No offense to Better Than Ezra, though, but I have to wonder if All Together Now will even “chart” as they say in the biz. The band still tours regularly, and has a huge following in their native Louisiana, but if you went to see them at, say, the Varsity Theatre in Minneapolis, how many people are really going to want to hear new material? How many people are just going to scream “Shut up and play ‘Good!’”

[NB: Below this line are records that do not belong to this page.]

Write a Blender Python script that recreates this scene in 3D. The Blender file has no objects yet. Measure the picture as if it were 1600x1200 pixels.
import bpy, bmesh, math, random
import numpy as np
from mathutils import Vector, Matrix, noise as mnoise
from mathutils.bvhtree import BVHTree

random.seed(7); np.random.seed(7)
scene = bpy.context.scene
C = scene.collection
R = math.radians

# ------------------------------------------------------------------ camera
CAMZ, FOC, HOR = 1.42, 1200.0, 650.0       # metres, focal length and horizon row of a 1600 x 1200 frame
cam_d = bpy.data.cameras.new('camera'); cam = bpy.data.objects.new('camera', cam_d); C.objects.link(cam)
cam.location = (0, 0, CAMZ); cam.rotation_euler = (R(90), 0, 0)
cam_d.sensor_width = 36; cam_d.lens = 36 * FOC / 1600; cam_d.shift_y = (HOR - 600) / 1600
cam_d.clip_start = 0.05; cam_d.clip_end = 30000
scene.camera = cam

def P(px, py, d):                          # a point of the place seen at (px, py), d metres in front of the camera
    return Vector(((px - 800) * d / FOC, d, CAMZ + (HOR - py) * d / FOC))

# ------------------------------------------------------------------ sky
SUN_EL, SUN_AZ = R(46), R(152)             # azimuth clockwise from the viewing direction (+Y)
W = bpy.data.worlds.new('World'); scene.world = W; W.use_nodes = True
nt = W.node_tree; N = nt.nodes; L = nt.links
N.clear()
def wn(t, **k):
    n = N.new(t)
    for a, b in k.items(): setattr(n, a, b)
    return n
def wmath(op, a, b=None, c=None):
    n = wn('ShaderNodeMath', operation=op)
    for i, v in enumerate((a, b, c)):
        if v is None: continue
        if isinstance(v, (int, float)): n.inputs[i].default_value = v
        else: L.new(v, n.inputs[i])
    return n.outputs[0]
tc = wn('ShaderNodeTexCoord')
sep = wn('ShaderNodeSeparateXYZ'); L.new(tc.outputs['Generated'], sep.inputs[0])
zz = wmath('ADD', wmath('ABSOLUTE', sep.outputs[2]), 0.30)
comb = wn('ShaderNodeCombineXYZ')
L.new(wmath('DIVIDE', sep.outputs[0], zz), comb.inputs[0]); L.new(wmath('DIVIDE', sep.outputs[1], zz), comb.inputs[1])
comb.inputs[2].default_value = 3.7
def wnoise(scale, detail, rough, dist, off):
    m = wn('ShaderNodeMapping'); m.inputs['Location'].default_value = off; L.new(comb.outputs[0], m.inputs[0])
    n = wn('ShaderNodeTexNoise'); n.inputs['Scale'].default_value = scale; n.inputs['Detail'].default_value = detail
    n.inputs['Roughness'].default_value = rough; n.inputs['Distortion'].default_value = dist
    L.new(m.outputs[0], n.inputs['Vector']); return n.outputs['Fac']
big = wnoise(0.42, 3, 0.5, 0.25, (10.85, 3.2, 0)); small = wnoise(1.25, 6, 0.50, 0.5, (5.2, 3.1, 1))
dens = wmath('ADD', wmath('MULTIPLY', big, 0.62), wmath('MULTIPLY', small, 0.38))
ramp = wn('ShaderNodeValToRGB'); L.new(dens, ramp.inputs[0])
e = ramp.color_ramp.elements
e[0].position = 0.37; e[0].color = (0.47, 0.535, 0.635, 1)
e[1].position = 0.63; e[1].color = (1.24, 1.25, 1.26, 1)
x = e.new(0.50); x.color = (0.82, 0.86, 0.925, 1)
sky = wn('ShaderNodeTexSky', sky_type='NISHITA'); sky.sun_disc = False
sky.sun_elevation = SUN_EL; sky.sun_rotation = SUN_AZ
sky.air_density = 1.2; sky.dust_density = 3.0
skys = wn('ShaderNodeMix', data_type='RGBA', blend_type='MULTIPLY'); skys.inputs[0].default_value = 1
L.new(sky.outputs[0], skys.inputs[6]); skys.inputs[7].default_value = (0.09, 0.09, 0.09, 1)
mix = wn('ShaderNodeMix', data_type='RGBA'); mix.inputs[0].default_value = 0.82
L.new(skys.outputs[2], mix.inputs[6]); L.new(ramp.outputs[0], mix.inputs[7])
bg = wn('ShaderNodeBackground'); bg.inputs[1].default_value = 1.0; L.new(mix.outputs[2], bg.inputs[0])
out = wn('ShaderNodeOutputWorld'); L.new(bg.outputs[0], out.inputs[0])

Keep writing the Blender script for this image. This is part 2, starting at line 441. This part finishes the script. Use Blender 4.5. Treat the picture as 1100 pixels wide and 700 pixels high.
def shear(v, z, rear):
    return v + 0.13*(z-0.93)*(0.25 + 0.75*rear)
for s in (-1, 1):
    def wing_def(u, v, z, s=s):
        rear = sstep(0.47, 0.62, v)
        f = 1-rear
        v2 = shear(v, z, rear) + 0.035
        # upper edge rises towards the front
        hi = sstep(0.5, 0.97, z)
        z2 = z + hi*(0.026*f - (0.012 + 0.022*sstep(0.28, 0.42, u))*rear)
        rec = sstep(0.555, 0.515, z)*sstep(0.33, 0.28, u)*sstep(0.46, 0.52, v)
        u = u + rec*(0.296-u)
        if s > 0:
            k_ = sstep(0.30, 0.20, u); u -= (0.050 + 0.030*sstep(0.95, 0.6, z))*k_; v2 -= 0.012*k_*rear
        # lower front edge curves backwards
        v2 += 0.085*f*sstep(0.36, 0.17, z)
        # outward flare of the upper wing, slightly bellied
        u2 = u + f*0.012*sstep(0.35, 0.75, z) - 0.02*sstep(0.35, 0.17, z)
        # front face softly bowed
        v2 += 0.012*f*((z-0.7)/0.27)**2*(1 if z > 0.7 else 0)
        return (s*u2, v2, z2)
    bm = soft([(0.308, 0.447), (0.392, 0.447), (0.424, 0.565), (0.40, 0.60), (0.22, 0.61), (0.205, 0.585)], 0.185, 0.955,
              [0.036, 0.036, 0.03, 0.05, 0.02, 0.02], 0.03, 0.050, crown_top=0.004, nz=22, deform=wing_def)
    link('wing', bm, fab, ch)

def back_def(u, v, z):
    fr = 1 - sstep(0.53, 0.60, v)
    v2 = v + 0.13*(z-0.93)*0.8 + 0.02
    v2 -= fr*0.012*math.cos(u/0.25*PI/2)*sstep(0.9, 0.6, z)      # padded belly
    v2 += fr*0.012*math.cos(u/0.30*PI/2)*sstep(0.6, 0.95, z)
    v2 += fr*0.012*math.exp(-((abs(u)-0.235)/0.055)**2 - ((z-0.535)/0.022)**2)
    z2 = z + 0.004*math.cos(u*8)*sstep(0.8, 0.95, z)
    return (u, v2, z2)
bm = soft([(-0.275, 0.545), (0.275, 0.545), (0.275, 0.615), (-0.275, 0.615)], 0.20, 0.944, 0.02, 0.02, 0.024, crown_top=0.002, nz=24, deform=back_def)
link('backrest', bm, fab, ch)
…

In the movie High Fidelity, Jack Black’s obnoxious character asks the question “Is it better to burn out, than to fade away?” Both products of the 1990s, Better Than Ezra and Counting Crows could have bowed out somewhat gracefully at decade’s end, but instead, they both chose to solider on, not so much damaging a “legacy,” but filling their canon with what, to me anyway, is just disposable and forgettable, making them both those bands that you used to like. You see their name on a tour schedule and your heart perks up a little, but you know you won’t go to see them. Maybe you have crippling anhedonia and concert anxiety like me, or maybe you just don’t want to drop $30 to $50 hear songs you don’t know the words to. Maybe you still have your old Counting Crows and Better Than Ezra CDs—I do. The first three BTE albums are actually still on the shelf in our living room—the Crows, however, have long been taking up space on the “B Squad” collection of music in the basement.

Maybe when you do find out an artist you used to like has a new album, you find it within to feign interest, only to realize that there’s a reason you stopped listening to them regularly in the first place.

If you, like, hate your life or love adult contemporary bullshit, or maybe a little of both, Somewhere Under Wonderland and All Together Now are both out at this very moment, via Capitol and The End Records, respectively.